THE RECORDS:
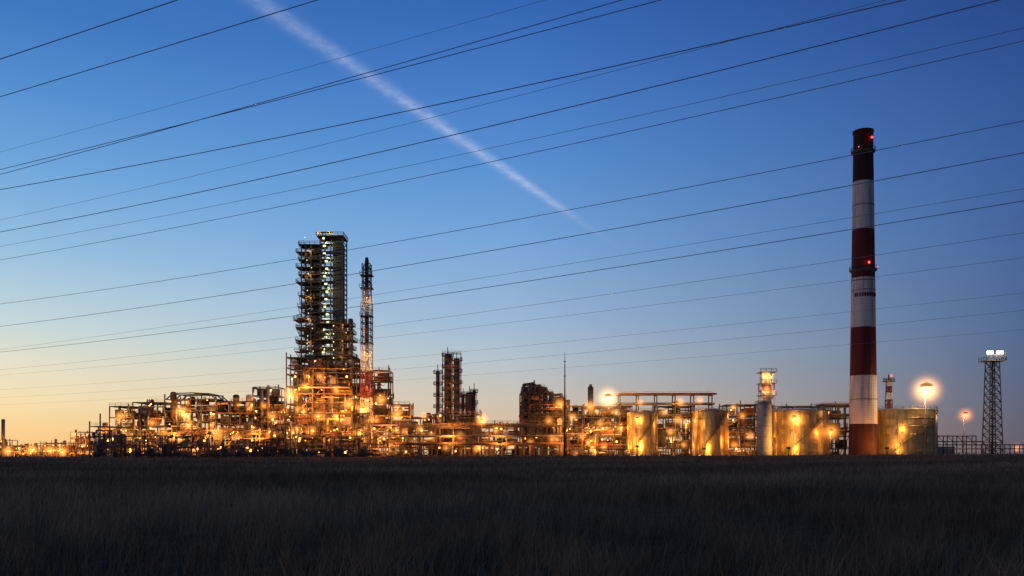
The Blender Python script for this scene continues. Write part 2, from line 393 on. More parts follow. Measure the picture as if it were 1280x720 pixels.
# central columns ------------------------------------------------------
def central(mb,e):
    Y=352
    def col(px,pw,pt,m=DARK):
        r=pw/2/F*Y; x=X(px,Y); mb.vessel(x,Y+5,0,H(pt,Y),r,m); n=int((H(pt,Y)-8)/4.6)
        for i in range(n):
            z=H(pt,Y)-1.2-i*4.6; mb.lathe(x,Y+5,[(r+.05,z),(r+1.0,z),(r+1.0,z+.2),(r+.05,z+.2)],GRATE,14); mb.ring_rail(x,Y+5,r+.95,z+.2)
            mb.beam((x+r+.5,Y+4,z),(x+r+.5,Y+4,z-4.6),.25,DARK)
        mb.beam((x,Y+5,H(pt,Y)),(x,Y+5,H(pt,Y)+2.5),.3,DARK)
    col(558.5,9,440,DARK); col(570,8,446,DARK); col(546,5,462,DARK); col(586,11,489,DARK); col(578,4,492,DARK); col(592,4,486,DARK)
    for px in (553,564,576):
        mb.beam((X(px,Y),Y+1,0),(X(px,Y),Y+1,H(442,Y)),.35,DARK)
    for i in range(9):
        z=H(442+i*9,Y); mb.beam((X(553,Y),Y+1,z),(X(576,Y),Y+1,z),.3,DARK); mb.rail([(X(553,Y),Y+1,z),(X(576,Y),Y+1,z)],1.1,RUST,.12)
    for px,py,en,h in ((562,455,450,0),(562,480,500,0),(559,510,1400,3),(602,525,3800,6),(530,520,1700,4),(540,545,2000,4.5),(575,545,2000,4.5),(611,545,1700,4),(640,556,1300,4),(520,556,1300,4),(558,560,1500,4),(598,558,1500,4),(663,553,1300,4)):
        yy=Y-14 if py>500 else Y-1.5
        lamp(e,mb,X(px,yy),yy,H(py,yy),en,OR,.36 if py>500 else .15,halo=h)
    wash_light(e,mb,560,550,Y-26,3800,OR,25); wash_light(e,mb,625,553,Y-26,2600,OR,12)
unit('fractionation_columns',565,352,[
 (540,600,518,352,14,dict(lamps=1,dots=6)),
 (596,655,530,356,12,dict(lamps=1,dots=4)),
 (505,545,522,354,12,dict(lamps=1,dots=5)),
],central)

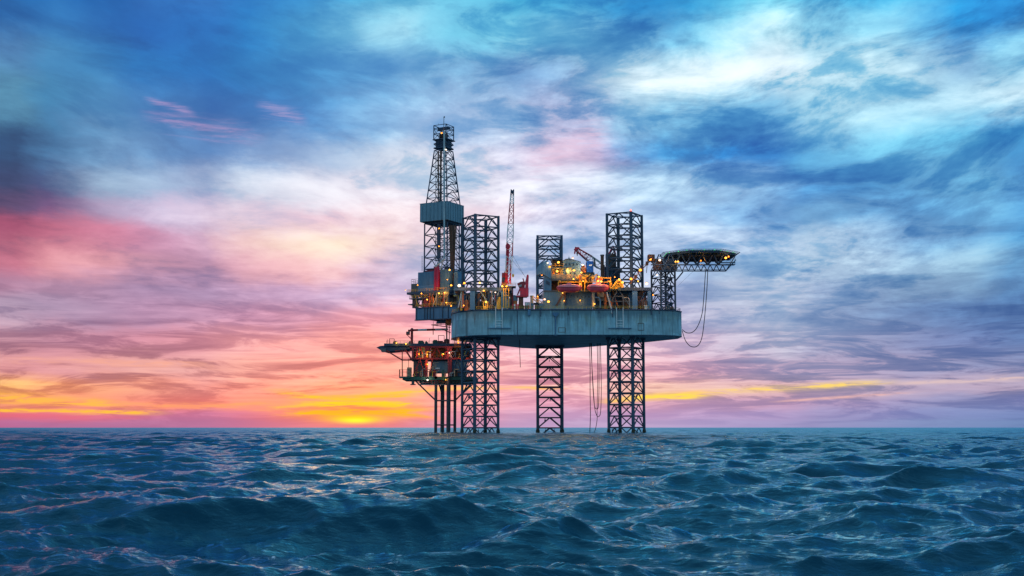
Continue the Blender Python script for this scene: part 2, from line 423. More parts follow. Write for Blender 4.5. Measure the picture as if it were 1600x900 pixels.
# ------------------------------------------------------------------ mesh helpers
class MB:
    def __init__(s, M=None): s.v = []; s.f = []; s.M = M
    def add(s, vs, fs):
        o = len(s.v)
        s.v += [(s.M @ Vector(p)) if s.M else Vector(p) for p in vs]
        s.f += [[i + o for i in f] for f in fs]
        return s
    def box(s, x0, y0, z0, x1, y1, z1):
        x0, x1 = min(x0, x1), max(x0, x1); y0, y1 = min(y0, y1), max(y0, y1); z0, z1 = min(z0, z1), max(z0, z1)
        return s.add([(x0, y0, z0), (x1, y0, z0), (x1, y1, z0), (x0, y1, z0), (x0, y0, z1), (x1, y0, z1), (x1, y1, z1), (x0, y1, z1)],
              [(0, 3, 2, 1), (4, 5, 6, 7), (0, 1, 5, 4), (1, 2, 6, 5), (2, 3, 7, 6), (3, 0, 4, 7)])
    def tube(s, a, b, r, n=6, r2=None, caps=True):
        a = Vector(a); b = Vector(b); d = b - a
        if d.length < 1e-6: return s
        q = d.to_track_quat('Z', 'Y'); r2 = r if r2 is None else r2
        vs = []
        for p, rr in ((a, r), (b, r2)):
            for k in range(n):
                t = 2 * math.pi * (k + .5) / n
                vs.append(p + q @ Vector((math.cos(t) * rr, math.sin(t) * rr, 0)))
        fs = [(k, (k + 1) % n, n + (k + 1) % n, n + k) for k in range(n)]
        if caps: fs += [tuple(range(n))[::-1], tuple(range(n, 2 * n))]
        return s.add(vs, fs)
    def path(s, pts, r, n=6):
        for a, b in zip(pts, pts[1:]): s.tube(a, b, r, n)
        return s
    def prism(s, poly, z0, z1):
        n = len(poly)
        vs = [(x, y, z0) for x, y in poly] + [(x, y, z1) for x, y in poly]
        return s.add(vs, [tuple(range(n))[::-1], tuple(range(n, 2 * n))] + [(k, (k + 1) % n, n + (k + 1) % n, n + k) for k in range(n)])
    def slab(s, poly, y0, y1):
        """polygon of (x, z) points extruded from y0 to y1"""
        n = len(poly)
        vs = [(x, y0, z) for x, z in poly] + [(x, y1, z) for x, z in poly]
        return s.add(vs, [tuple(range(n)), tuple(range(n, 2 * n))[::-1]] + [((k + 1) % n, k, n + k, n + (k + 1) % n) for k in range(n)])
    def lathe(s, c, prof, n=20):
        c = Vector(c); m = len(prof); vs = []
        for r, z in prof:
            for k in range(n):
                t = 2 * math.pi * k / n
                vs.append(c + Vector((math.cos(t) * r, math.sin(t) * r, z)))
        fs = []
        for j in range(m - 1):
            for k in range(n): fs.append((j * n + k, j * n + (k + 1) % n, (j + 1) * n + (k + 1) % n, (j + 1) * n + k))
        fs += [tuple(range(n))[::-1], tuple(range((m - 1) * n, m * n))]
        return s.add(vs, fs)
    def build(s, name, mat, parent=None, smooth=False):
        org = world_loc(parent) if parent else Vector((0, 0, 0))
        me = bpy.data.meshes.new(name)
        me.from_pydata([tuple(p - org) for p in s.v], [], s.f)
        if smooth: me.polygons.foreach_set('use_smooth', [True] * len(me.polygons))
        me.materials.append(mat); me.update()
        o = bpy.data.objects.new(name, me); COL.objects.link(o)
        if parent: o.parent = parent
        return o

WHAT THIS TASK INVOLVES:
Set down the lines of the records above exactly, apart from the pictures.

FULL SOLUTION:
The Blender Python script for this scene continues. Write part 2, from line 393 on. More parts follow. Measure the picture as if it were 1280x720 pixels.
# central columns ------------------------------------------------------
def central(mb,e):
    Y=352
    def col(px,pw,pt,m=DARK):
        r=pw/2/F*Y; x=X(px,Y); mb.vessel(x,Y+5,0,H(pt,Y),r,m); n=int((H(pt,Y)-8)/4.6)
        for i in range(n):
            z=H(pt,Y)-1.2-i*4.6; mb.lathe(x,Y+5,[(r+.05,z),(r+1.0,z),(r+1.0,z+.2),(r+.05,z+.2)],GRATE,14); mb.ring_rail(x,Y+5,r+.95,z+.2)
            mb.beam((x+r+.5,Y+4,z),(x+r+.5,Y+4,z-4.6),.25,DARK)
        mb.beam((x,Y+5,H(pt,Y)),(x,Y+5,H(pt,Y)+2.5),.3,DARK)
    col(558.5,9,440,DARK); col(570,8,446,DARK); col(546,5,462,DARK); col(586,11,489,DARK); col(578,4,492,DARK); col(592,4,486,DARK)
    for px in (553,564,576):
        mb.beam((X(px,Y),Y+1,0),(X(px,Y),Y+1,H(442,Y)),.35,DARK)
    for i in range(9):
        z=H(442+i*9,Y); mb.beam((X(553,Y),Y+1,z),(X(576,Y),Y+1,z),.3,DARK); mb.rail([(X(553,Y),Y+1,z),(X(576,Y),Y+1,z)],1.1,RUST,.12)
    for px,py,en,h in ((562,455,450,0),(562,480,500,0),(559,510,1400,3),(602,525,3800,6),(530,520,1700,4),(540,545,2000,4.5),(575,545,2000,4.5),(611,545,1700,4),(640,556,1300,4),(520,556,1300,4),(558,560,1500,4),(598,558,1500,4),(663,553,1300,4)):
        yy=Y-14 if py>500 else Y-1.5
        lamp(e,mb,X(px,yy),yy,H(py,yy),en,OR,.36 if py>500 else .15,halo=h)
    wash_light(e,mb,560,550,Y-26,3800,OR,25); wash_light(e,mb,625,553,Y-26,2600,OR,12)
unit('fractionation_columns',565,352,[
 (540,600,518,352,14,dict(lamps=1,dots=6)),
 (596,655,530,356,12,dict(lamps=1,dots=4)),
 (505,545,522,354,12,dict(lamps=1,dots=5)),
],central)

Continue the Blender Python script for this scene: part 2, from line 423. More parts follow. Write for Blender 4.5. Measure the picture as if it were 1600x900 pixels.
# ------------------------------------------------------------------ mesh helpers
class MB:
    def __init__(s, M=None): s.v = []; s.f = []; s.M = M
    def add(s, vs, fs):
        o = len(s.v)
        s.v += [(s.M @ Vector(p)) if s.M else Vector(p) for p in vs]
        s.f += [[i + o for i in f] for f in fs]
        return s
    def box(s, x0, y0, z0, x1, y1, z1):
        x0, x1 = min(x0, x1), max(x0, x1); y0, y1 = min(y0, y1), max(y0, y1); z0, z1 = min(z0, z1), max(z0, z1)
        return s.add([(x0, y0, z0), (x1, y0, z0), (x1, y1, z0), (x0, y1, z0), (x0, y0, z1), (x1, y0, z1), (x1, y1, z1), (x0, y1, z1)],
              [(0, 3, 2, 1), (4, 5, 6, 7), (0, 1, 5, 4), (1, 2, 6, 5), (2, 3, 7, 6), (3, 0, 4, 7)])
    def tube(s, a, b, r, n=6, r2=None, caps=True):
        a = Vector(a); b = Vector(b); d = b - a
        if d.length < 1e-6: return s
        q = d.to_track_quat('Z', 'Y'); r2 = r if r2 is None else r2
        vs = []
        for p, rr in ((a, r), (b, r2)):
            for k in range(n):
                t = 2 * math.pi * (k + .5) / n
                vs.append(p + q @ Vector((math.cos(t) * rr, math.sin(t) * rr, 0)))
        fs = [(k, (k + 1) % n, n + (k + 1) % n, n + k) for k in range(n)]
        if caps: fs += [tuple(range(n))[::-1], tuple(range(n, 2 * n))]
        return s.add(vs, fs)
    def path(s, pts, r, n=6):
        for a, b in zip(pts, pts[1:]): s.tube(a, b, r, n)
        return s
    def prism(s, poly, z0, z1):
        n = len(poly)
        vs = [(x, y, z0) for x, y in poly] + [(x, y, z1) for x, y in poly]
        return s.add(vs, [tuple(range(n))[::-1], tuple(range(n, 2 * n))] + [(k, (k + 1) % n, n + (k + 1) % n, n + k) for k in range(n)])
    def slab(s, poly, y0, y1):
        """polygon of (x, z) points extruded from y0 to y1"""
        n = len(poly)
        vs = [(x, y0, z) for x, z in poly] + [(x, y1, z) for x, z in poly]
        return s.add(vs, [tuple(range(n)), tuple(range(n, 2 * n))[::-1]] + [((k + 1) % n, k, n + k, n + (k + 1) % n) for k in range(n)])
    def lathe(s, c, prof, n=20):
        c = Vector(c); m = len(prof); vs = []
        for r, z in prof:
            for k in range(n):
                t = 2 * math.pi * k / n
                vs.append(c + Vector((math.cos(t) * r, math.sin(t) * r, z)))
        fs = []
        for j in range(m - 1):
            for k in range(n): fs.append((j * n + k, j * n + (k + 1) % n, (j + 1) * n + (k + 1) % n, (j + 1) * n + k))
        fs += [tuple(range(n))[::-1], tuple(range((m - 1) * n, m * n))]
        return s.add(vs, fs)
    def build(s, name, mat, parent=None, smooth=False):
        org = world_loc(parent) if parent else Vector((0, 0, 0))
        me = bpy.data.meshes.new(name)
        me.from_pydata([tuple(p - org) for p in s.v], [], s.f)
        if smooth: me.polygons.foreach_set('use_smooth', [True] * len(me.polygons))
        me.materials.append(mat); me.update()
        o = bpy.data.objects.new(name, me); COL.objects.link(o)
        if parent: o.parent = parent
        return o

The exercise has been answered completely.